# Data shown:
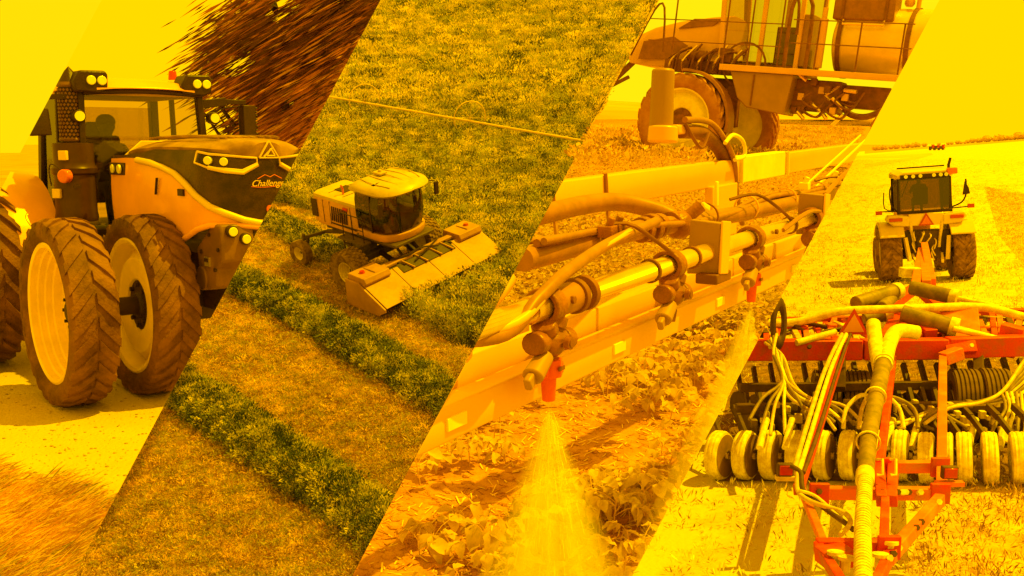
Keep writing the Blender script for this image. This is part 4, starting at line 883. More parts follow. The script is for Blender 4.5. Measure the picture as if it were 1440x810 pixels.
# plumbing under the platform
pr_ = random.Random(5)
for k in range(26):
    b = MB(); x = -2.45 - pr_.random() * 1.2; z = 1.55 + pr_.random() * .75; q = V((x, 1.3 + pr_.random() * .25, z))
    if k % 3 == 0: b.box(q, (.14, .10, .16)); S_('valve', b, 'hood' if k % 2 else 'dark', bevel=.01)
    elif k % 3 == 1: b.cyl(q, q + V((pr_.uniform(-.3, .3), .05, pr_.uniform(-.25, .25))), .045, n=8); S_('pipe', b, 'steel')
    else: b.tube([q, q + V((.15, .1, -.2)), q + V((-.2, .1, -.35)), q + V((-.35, 0, -.1))], .025, 6, 4); S_('hose', b, 'dark')
b = MB(); b.box((-2.9, 1.1, 1.95), (1.1, .5, .7)); b.box((-4.0, .9, 2.0), (1.5, .5, .5)); S_('pump', b, 'dark', bevel=.03)
b = MB(); b.tube([(-3.4, 1.3, 1.95), (-3.7, 1.35, 1.62), (-4.1, 1.35, 1.58), (-4.5, 1.3, 1.8)], .07, 8, 5); S_('hose', b, 'dark')
cut(sp, L34, 'left'); cut(sp, L23, 'right')
# ---- the boom in the foreground; local x runs along it, away to the right
T4 = frame((.05094, 1.60975, 4.54231), (.5227, .85203, .02873), (-.0150, -.0245, .9996))
bo = thing('spray_boom', 'yellow sprayer boom with steel pipe, hoses and nozzles above bean rows', 'spray boom', T4)
def G_(n, b, m, p=bo, **k): return b.build(n, B[m], p, **k)
X0, X1 = -.75, 6.0
b = MB(); b.box((2.6, .45, .096), (6.6, .05, .085)); G_('top_beam', b, 'beam', bevel=.004)
b = MB(); b.box((2.6, .12, -.105), (6.8, .05, .062)); G_('lower_beam', b, 'beam', bevel=.004)
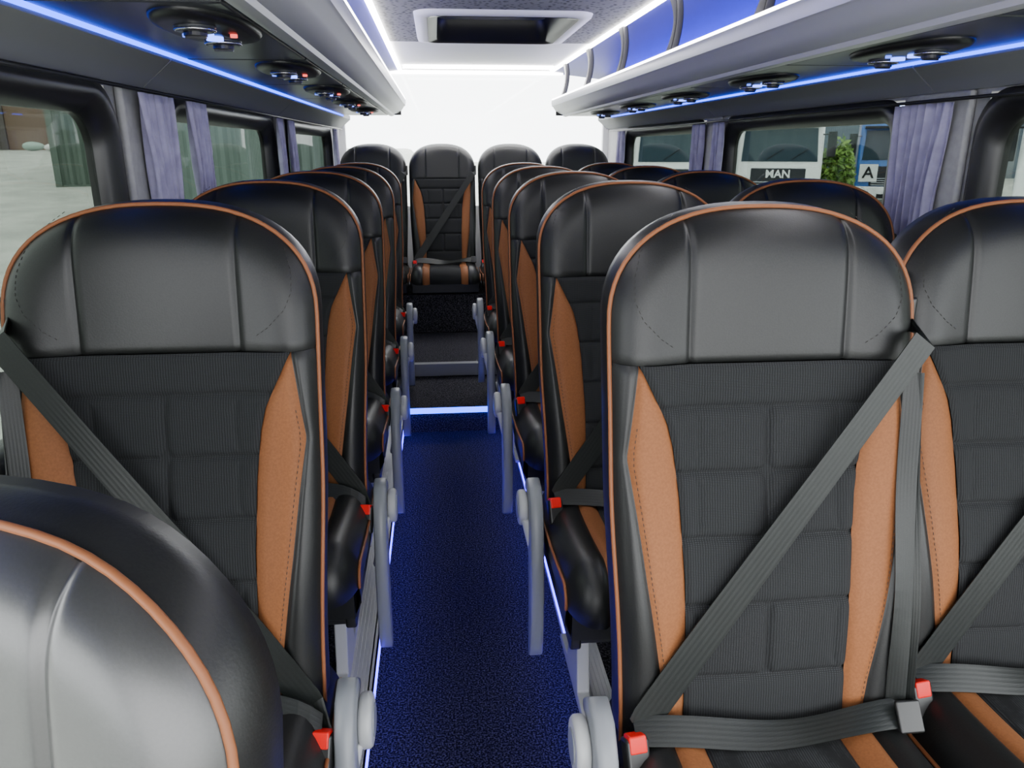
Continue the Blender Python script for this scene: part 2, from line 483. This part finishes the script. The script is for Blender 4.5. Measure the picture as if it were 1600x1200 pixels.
# ------------------------------------------------------------------ floor
XL,XR=-.66,1.24
AL,AR=-.20,.33
Y0,Y1=-.9,5.7
fl=MB()
fl.box((XL-.04,Y0,-.06),(XR+.04,Y1,0))
fl.box((XL,.75,0),(AL,Y1,.12)); fl.box((AR,.45,0),(XR,Y1,.12))
fl.box((AL,3.6,0),(AR,Y1,.12)); fl.box((XL,4.17,.12),(XR,Y1,.19))
fl.obj('floor',M_CARPET,kind='structure')
t=0
def trim(mb,mat,**k):
    global t
    t+=1; return mb.obj('trim_%d'%t,mat,kind='structure',**k)
def ribs(x0,x1,y0,y1,z):
    m=MB(); n=7; w=(x1-x0)/n
    for i in range(n):
        m.box((x0+i*w,y0,z),(x0+i*w+w*.6,y1,z+.006))
    m.box((x0,y0,z-.0005),(x1,y1,z+.003)); return m
M_AL=new_mat('brushed_aluminium',(.66,.67,.69),.38,metal=.5)
M_KICK=new_mat('kick_panel',(.72,.72,.80),.5)
a=ribs(AL-.05,AL+.018,.75,3.6,.12); a.box((AL,.75,.112),(AL+.018,3.6,.123)); trim(a,M_AL)
a=ribs(AR-.018,AR+.05,.45,3.6,.12); a.box((AR-.018,.45,.112),(AR,3.6,.123)); trim(a,M_AL)
trim(MB().box((AL,.76,.0),(AL+.003,3.59,.085)),M_KICK)
trim(MB().box((AR-.003,.46,.0),(AR,3.59,.085)),M_KICK)
trim(MB().box((AL+.0,4.155,.125),(AR,4.17,.192)).box((AL,4.155,.19),(AR,4.2,.195)),new_mat('step_edge_grey',(.14,.145,.16),.45),bevel=.002)
def led(name,a,b,mat,label,par=None):
    o=MB().box(a,b).obj(name,mat,parent=par)
    if par is None: lab(o,label,'light strip','floor led strips')
    return o
led('led_strip',(AL+.0005,.76,.088),(AL+.020,3.58,.108),M_BLUE2,'blue floor LED strip under the aluminium aisle edging')
led('led_strip',(AR-.020,.46,.088),(AR-.0005,3.58,.108),M_BLUE2,'blue floor LED strip under the aluminium aisle edging')
led('led_strip',(AL+.032,3.584,.102),(AR-.032,3.6,.126),M_STEPL,'bright blue LED strip along the aisle step nosing')
trim(MB().box((XL+.01,4.93,.19),(XR-.01,5.62,.445)),M_CARPET,bevel=.01)

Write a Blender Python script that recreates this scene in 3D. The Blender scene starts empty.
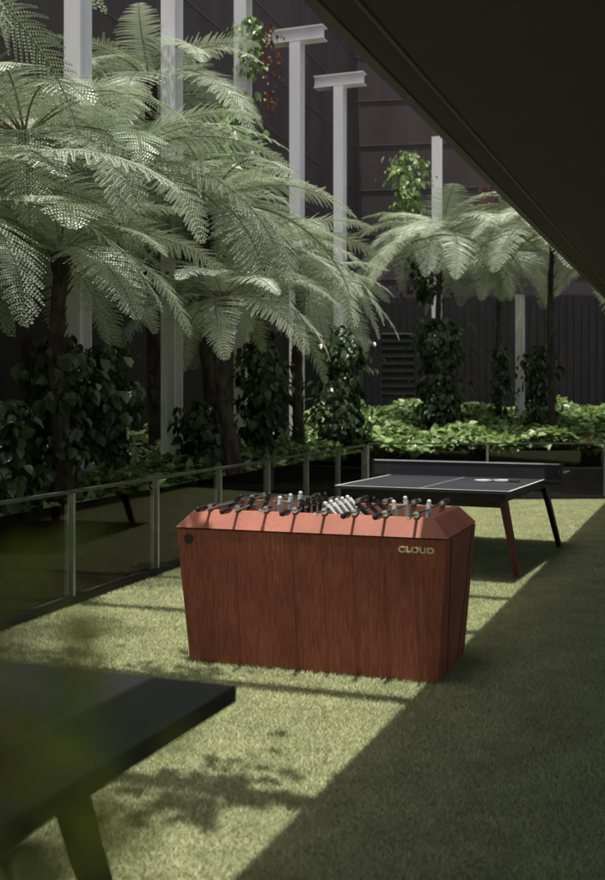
import bpy, bmesh, math, random
import numpy as np
from mathutils import Vector, Matrix, Euler
random.seed(7); rng=np.random.default_rng(7)
sc=bpy.context.scene
COL=sc.collection
F=1050.0
def W(px,py,Y): return Vector(((px-302.5)/F*Y, Y, 1.5-(py-400)/F*Y))
A=Vector((.942,-.337,0)); B=Vector((.337,.942,0))
# ---------------- materials ----------------
def newmat(name):
    m=bpy.data.materials.new(name); m.use_nodes=True
    nt=m.node_tree; nt.nodes.clear()
    o=nt.nodes.new('ShaderNodeOutputMaterial')
    return m,nt,o
def N(nt,t,**k):
    n=nt.nodes.new(t)
    for a,b in k.items(): setattr(n,a,b)
    return n
def pbr(name,c1,c2=None,rough=.6,metal=0,scale=8,stretch=(1,1,1),bump=0,bscale=None,spec=.5,detail=6,lo=.35,hi=.65):
    m,nt,o=newmat(name); L=nt.links
    p=N(nt,'ShaderNodeBsdfPrincipled'); p.inputs['Roughness'].default_value=rough
    p.inputs['Metallic'].default_value=metal; p.inputs['Specular IOR Level'].default_value=spec
    L.new(p.outputs[0],o.inputs[0])
    tc=N(nt,'ShaderNodeTexCoord'); mp=N(nt,'ShaderNodeMapping'); mp.inputs['Scale'].default_value=stretch
    L.new(tc.outputs['Object'],mp.inputs[0])
    if c2 is None: c2=tuple(x*.75 for x in c1)
    n=N(nt,'ShaderNodeTexNoise'); n.inputs['Scale'].default_value=scale; n.inputs['Detail'].default_value=detail
    L.new(mp.outputs[0],n.inputs['Vector'])
    r=N(nt,'ShaderNodeValToRGB'); r.color_ramp.elements[0].position=lo; r.color_ramp.elements[1].position=hi
    r.color_ramp.elements[0].color=(*c2,1); r.color_ramp.elements[1].color=(*c1,1)
    L.new(n.outputs['Fac'],r.inputs[0]); L.new(r.outputs[0],p.inputs['Base Color'])
    if bump:
        n2=N(nt,'ShaderNodeTexNoise'); n2.inputs['Scale'].default_value=bscale or scale*4; n2.inputs['Detail'].default_value=4
        L.new(mp.outputs[0],n2.inputs['Vector'])
        b=N(nt,'ShaderNodeBump'); b.inputs['Strength'].default_value=bump; b.inputs['Distance'].default_value=.02
        L.new(n2.outputs['Fac'],b.inputs['Height']); L.new(b.outputs[0],p.inputs['Normal'])
    return m
def foliage(name,c1,c2,c3=None,rough=.45,trans=.3,island=True,patchy=False):
    m,nt,o=newmat(name); L=nt.links
    p=N(nt,'ShaderNodeBsdfPrincipled'); p.inputs['Roughness'].default_value=rough
    t=N(nt,'ShaderNodeBsdfTranslucent'); mx=N(nt,'ShaderNodeMixShader'); mx.inputs[0].default_value=trans
    r=N(nt,'ShaderNodeValToRGB'); r.color_ramp.elements[0].color=(*c2,1); r.color_ramp.elements[1].color=(*c1,1)
    if c3:
        e=r.color_ramp.elements.new(.95); e.color=(*c1,1); r.color_ramp.elements[2].color=(*c3,1)
    if island:
        g=N(nt,'ShaderNodeNewGeometry'); L.new(g.outputs['Random Per Island'],r.inputs[0])
    else:
        tc=N(nt,'ShaderNodeNewGeometry'); n=N(nt,'ShaderNodeTexNoise'); n.inputs['Scale'].default_value=2.2
        L.new(tc.outputs['Position'],n.inputs['Vector'])
        oi=N(nt,'ShaderNodeObjectInfo'); ma=N(nt,'ShaderNodeMath',operation='MULTIPLY_ADD'); 
        L.new(oi.outputs['Random'],ma.inputs[0]); ma.inputs[1].default_value=.8
        L.new(n.outputs['Fac'],ma.inputs[2]); 
        m2=N(nt,'ShaderNodeMath',operation='SUBTRACT'); L.new(ma.outputs[0],m2.inputs[0]); m2.inputs[1].default_value=.35
        L.new(m2.outputs[0],r.inputs[0])
    out=r.outputs[0]
    if patchy:
        g2=N(nt,'ShaderNodeNewGeometry'); n3=N(nt,'ShaderNodeTexNoise'); n3.inputs['Scale'].default_value=3.0; n3.inputs['Detail'].default_value=6; n3.inputs['Roughness'].default_value=.7
        L.new(g2.outputs['Position'],n3.inputs['Vector'])
        mr=N(nt,'ShaderNodeMapRange'); mr.inputs[1].default_value=.3; mr.inputs[2].default_value=.7; mr.inputs[3].default_value=.74; mr.inputs[4].default_value=1.18
        L.new(n3.outputs['Fac'],mr.inputs[0]); vm=N(nt,'ShaderNodeVectorMath',operation='SCALE'); L.new(out,vm.inputs[0]); L.new(mr.outputs[0],vm.inputs['Scale']); out=vm.outputs[0]
    L.new(out,p.inputs['Base Color']); L.new(out,t.inputs[0])
    L.new(p.outputs[0],mx.inputs[1]); L.new(t.outputs[0],mx.inputs[2]); L.new(mx.outputs[0],o.inputs[0])
    return m
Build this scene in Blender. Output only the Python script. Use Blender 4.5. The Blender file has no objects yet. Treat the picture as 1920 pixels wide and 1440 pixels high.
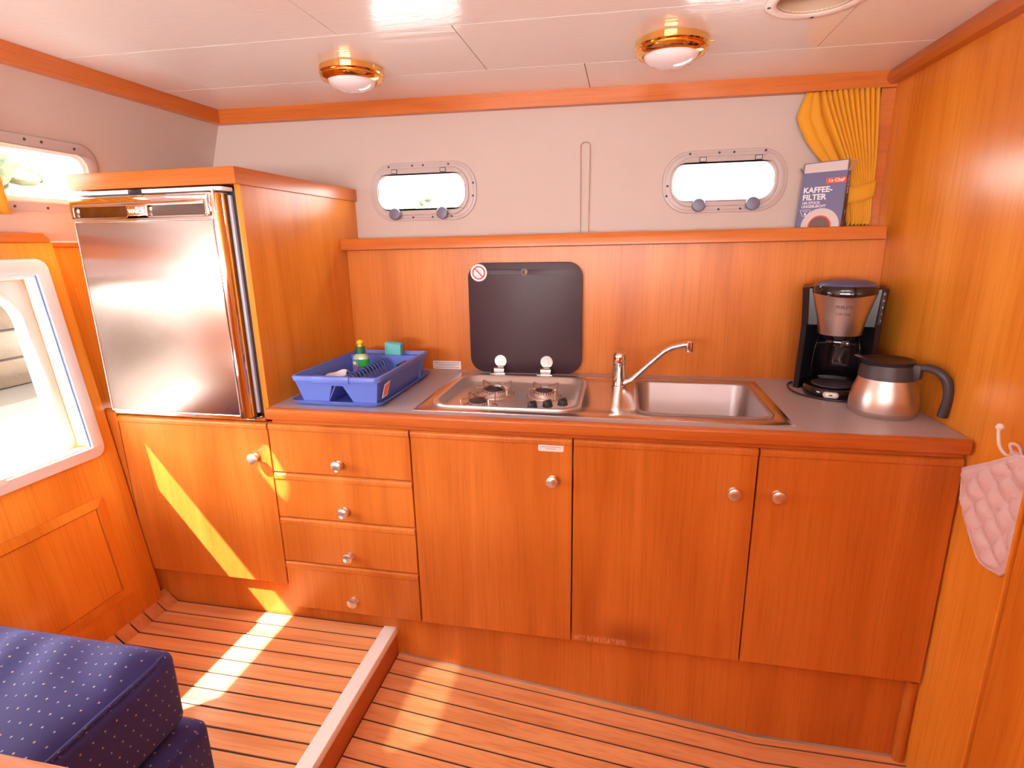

# Task:
For the records above, state how many lines include the string "this", giving the number and nothing else.

# Reply:
4